In a state with a strong military presence, polls showed the message had an impact. Support for Tillis ticked slightly upwards. Exit polls revealed the 16 percent of N.C. voters who were veterans chose Tillis over Hagan by 55 percent - 43 percent. The 11 percent of voters who thought foreign policy was the nation's top issue went with Tillis by a 68 percent - 31 percent margin.
The Tillis campaign tried to spin their win as due to their targeting of "GOP areas where their voters turned out in past elections but they felt more could vote." Tillis' chief campaign strategist Paul Shumaker "pointed to places such as Rowan, Cabarrus and Catawba counties."
Actually, in these three heavily white counties, Tillis received 1500 less votes than N.C.'s senior Republican Senator Richard Burr in 2010, and nearly 7500 more votes were cast for Hagan than for Burr's challenger Elaine Marshall.
The areas supposedly key to Tillis' victory instead illustrate how statewide, Tillis did worse than the last Republican to win a Senate race in a midterm election by about 35,000 votes, and Hagan got nearly a quarter million more votes than the last unsuccessful Democratic Senate candidate. Tillis didn't turn out more white voters than in 2010, but he benefited because too few white Democrats were fired up enough about Kay Hagan to vote this year.
(3) Not enough young voters turned out.
All 18-29 year-olds backed Hagan 53 percent - 39 percent, but they only made up 12 percent of voters, down from 16 percent in 2012. Voter support for Tillis roughly increased with age levels, and senior citizens age 65 and older favored him by a margin of 57 percent - 42 percent. Senior voters made up 23 percent of the electorate, with nearly twice as many casting ballots as 18-29 year-olds.
One reason for such low turnout by young voters was the state's new restrictive voting laws. As part of their strategy to suppress the Democratic vote, N.C. Republicans made special efforts to discourage students from voting. Under the new Voter ID statute, college student ID's are unacceptable. Students now need a North Carolina driver's license or special state-issued ID in order to vote, which created huge obstacles to participation by out-of-state students. Republican-controlled local election boards in counties with large universities moved early voting sites off campuses and pushed through other changes that made it harder for students to get to the polls.
The state's abolition of same-day registration during early voting left untold numbers of people unable to vote simply because they had moved within N.C. since the last time they voted. They were turned away from the polls when they went to update their addresses during early voting, a practice that had been allowed for years before this election.

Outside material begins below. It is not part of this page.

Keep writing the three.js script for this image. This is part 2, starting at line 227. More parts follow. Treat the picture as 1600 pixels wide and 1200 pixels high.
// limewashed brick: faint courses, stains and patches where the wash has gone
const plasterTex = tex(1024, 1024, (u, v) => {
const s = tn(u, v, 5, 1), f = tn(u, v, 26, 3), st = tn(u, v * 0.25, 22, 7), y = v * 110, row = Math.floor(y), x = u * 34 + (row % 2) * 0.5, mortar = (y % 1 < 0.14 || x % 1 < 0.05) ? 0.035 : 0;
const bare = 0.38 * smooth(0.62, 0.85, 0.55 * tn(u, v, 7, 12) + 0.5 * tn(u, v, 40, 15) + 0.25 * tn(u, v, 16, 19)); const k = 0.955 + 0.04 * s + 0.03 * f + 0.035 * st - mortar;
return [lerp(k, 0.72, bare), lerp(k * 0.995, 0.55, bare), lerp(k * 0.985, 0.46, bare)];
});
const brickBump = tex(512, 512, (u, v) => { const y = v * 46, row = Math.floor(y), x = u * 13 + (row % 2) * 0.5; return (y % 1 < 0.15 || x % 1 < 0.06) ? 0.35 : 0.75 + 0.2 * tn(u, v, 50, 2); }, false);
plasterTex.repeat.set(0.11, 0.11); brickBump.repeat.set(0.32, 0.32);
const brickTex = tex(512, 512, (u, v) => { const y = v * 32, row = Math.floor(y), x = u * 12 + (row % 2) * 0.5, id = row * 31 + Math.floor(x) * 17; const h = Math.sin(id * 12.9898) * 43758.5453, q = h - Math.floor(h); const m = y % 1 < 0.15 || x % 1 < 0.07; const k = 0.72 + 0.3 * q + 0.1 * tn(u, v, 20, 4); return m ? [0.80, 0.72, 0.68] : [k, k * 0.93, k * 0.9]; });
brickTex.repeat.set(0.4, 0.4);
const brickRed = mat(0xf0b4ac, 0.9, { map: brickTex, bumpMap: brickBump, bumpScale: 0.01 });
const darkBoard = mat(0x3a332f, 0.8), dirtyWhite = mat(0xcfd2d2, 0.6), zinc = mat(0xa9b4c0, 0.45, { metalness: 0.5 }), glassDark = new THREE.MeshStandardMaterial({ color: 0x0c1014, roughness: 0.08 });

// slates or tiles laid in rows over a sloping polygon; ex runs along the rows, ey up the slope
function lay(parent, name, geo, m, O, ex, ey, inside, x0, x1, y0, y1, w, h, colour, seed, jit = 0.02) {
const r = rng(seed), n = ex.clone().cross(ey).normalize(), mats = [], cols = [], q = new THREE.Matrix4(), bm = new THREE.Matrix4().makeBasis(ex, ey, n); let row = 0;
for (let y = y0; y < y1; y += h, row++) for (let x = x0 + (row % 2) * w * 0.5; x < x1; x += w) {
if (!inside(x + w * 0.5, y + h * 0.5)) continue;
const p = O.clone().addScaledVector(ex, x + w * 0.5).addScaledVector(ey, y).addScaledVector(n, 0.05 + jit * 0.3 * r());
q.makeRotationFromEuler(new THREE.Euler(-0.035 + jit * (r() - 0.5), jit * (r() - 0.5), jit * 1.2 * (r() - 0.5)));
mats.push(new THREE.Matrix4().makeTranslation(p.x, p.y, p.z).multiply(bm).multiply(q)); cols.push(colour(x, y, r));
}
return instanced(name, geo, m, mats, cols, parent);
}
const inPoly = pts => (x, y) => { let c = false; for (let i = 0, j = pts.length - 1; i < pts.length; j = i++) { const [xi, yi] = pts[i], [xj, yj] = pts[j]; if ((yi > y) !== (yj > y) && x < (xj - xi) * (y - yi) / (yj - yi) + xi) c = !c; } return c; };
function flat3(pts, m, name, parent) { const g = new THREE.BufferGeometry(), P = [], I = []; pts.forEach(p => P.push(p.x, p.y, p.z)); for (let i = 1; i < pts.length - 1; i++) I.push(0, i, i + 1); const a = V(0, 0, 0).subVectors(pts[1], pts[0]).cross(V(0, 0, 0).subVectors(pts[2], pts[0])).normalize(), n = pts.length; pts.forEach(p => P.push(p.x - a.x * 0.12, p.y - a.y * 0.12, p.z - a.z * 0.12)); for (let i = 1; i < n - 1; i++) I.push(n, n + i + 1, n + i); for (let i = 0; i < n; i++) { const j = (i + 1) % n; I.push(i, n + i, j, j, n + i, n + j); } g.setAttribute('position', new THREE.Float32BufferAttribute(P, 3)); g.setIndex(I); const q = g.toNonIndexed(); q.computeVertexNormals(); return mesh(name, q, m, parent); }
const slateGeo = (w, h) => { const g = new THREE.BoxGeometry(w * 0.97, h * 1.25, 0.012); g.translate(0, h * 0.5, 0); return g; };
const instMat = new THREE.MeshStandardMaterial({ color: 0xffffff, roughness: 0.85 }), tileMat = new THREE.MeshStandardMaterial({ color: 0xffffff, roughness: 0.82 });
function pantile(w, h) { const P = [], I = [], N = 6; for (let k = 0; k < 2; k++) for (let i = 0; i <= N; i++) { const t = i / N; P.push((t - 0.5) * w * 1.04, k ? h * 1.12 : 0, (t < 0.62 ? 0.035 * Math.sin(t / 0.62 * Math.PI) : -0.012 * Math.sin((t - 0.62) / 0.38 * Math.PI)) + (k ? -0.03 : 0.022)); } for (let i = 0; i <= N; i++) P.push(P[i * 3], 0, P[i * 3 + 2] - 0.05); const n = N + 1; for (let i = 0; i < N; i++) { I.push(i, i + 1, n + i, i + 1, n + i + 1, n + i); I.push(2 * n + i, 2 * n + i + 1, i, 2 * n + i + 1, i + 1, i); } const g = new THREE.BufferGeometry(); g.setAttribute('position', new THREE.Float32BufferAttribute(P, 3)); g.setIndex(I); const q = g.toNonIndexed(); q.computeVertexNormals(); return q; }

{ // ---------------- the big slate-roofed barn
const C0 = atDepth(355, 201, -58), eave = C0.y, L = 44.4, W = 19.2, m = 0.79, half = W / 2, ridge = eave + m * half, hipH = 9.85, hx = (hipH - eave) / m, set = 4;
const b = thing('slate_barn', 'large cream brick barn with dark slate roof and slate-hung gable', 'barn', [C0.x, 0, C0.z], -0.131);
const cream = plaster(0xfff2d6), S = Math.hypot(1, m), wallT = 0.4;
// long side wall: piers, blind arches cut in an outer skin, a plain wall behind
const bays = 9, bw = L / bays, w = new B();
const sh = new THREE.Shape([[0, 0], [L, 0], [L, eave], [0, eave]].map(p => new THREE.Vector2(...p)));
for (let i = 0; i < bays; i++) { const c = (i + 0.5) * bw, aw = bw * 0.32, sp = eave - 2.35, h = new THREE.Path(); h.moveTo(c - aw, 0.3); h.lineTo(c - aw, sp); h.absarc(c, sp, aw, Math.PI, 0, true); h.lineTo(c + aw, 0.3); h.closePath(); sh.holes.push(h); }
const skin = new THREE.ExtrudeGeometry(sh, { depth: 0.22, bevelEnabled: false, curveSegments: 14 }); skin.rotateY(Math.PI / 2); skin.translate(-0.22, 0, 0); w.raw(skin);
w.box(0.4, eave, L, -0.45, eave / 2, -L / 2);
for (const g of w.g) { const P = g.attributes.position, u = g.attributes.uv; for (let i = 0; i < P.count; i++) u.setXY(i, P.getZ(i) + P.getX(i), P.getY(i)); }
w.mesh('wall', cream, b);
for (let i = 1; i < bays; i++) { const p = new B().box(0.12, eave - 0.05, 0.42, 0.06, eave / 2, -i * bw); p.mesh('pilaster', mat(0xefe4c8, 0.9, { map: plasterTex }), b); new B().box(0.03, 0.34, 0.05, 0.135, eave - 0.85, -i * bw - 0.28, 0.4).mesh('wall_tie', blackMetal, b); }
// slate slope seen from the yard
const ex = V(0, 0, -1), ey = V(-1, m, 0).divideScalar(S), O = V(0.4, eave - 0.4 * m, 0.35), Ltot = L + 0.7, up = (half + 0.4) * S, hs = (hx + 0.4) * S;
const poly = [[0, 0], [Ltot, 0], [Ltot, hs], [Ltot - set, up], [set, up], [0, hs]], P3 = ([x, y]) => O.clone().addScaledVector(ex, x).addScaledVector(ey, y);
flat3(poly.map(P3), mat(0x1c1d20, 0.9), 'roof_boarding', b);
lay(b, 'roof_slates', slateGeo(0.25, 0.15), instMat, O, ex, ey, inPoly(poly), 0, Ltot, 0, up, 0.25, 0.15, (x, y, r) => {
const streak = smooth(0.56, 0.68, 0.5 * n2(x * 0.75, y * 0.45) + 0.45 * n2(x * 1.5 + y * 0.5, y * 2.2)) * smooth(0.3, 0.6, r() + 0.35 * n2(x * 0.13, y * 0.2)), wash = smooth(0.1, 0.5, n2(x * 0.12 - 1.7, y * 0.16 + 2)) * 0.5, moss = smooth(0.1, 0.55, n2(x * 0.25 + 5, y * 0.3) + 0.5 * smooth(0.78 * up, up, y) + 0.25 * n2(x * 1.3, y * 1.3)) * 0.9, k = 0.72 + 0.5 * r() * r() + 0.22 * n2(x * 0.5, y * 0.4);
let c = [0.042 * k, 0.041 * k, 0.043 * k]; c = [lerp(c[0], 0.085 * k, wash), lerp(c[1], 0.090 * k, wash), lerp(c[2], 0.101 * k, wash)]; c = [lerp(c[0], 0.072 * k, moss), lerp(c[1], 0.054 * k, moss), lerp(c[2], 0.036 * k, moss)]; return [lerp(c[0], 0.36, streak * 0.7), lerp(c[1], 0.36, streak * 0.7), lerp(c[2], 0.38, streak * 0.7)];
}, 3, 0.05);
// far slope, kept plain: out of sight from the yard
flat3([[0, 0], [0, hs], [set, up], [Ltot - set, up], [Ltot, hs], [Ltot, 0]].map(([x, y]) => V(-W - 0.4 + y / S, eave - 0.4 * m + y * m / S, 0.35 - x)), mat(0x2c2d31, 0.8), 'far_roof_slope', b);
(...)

This deliberate attempt to make it harder to vote disproportionately affected young people, students and non-students alike, because they move more often. But it also disenfranchised older citizens like disabled veteran Bryan McGowan, who served 22 years in the Marine Corps, including four tours in Iraq and Afghanistan, and was prevented from voting on October 23 in Western North Carolina.
What happened this year to Bryan and other N.C. voters like him is a mockery of democracy. But the GOP can't be sure of winning races any other way. And their attempts to fix the game further in their favor in North Carolina have now led to a truly unfortunate election result for America.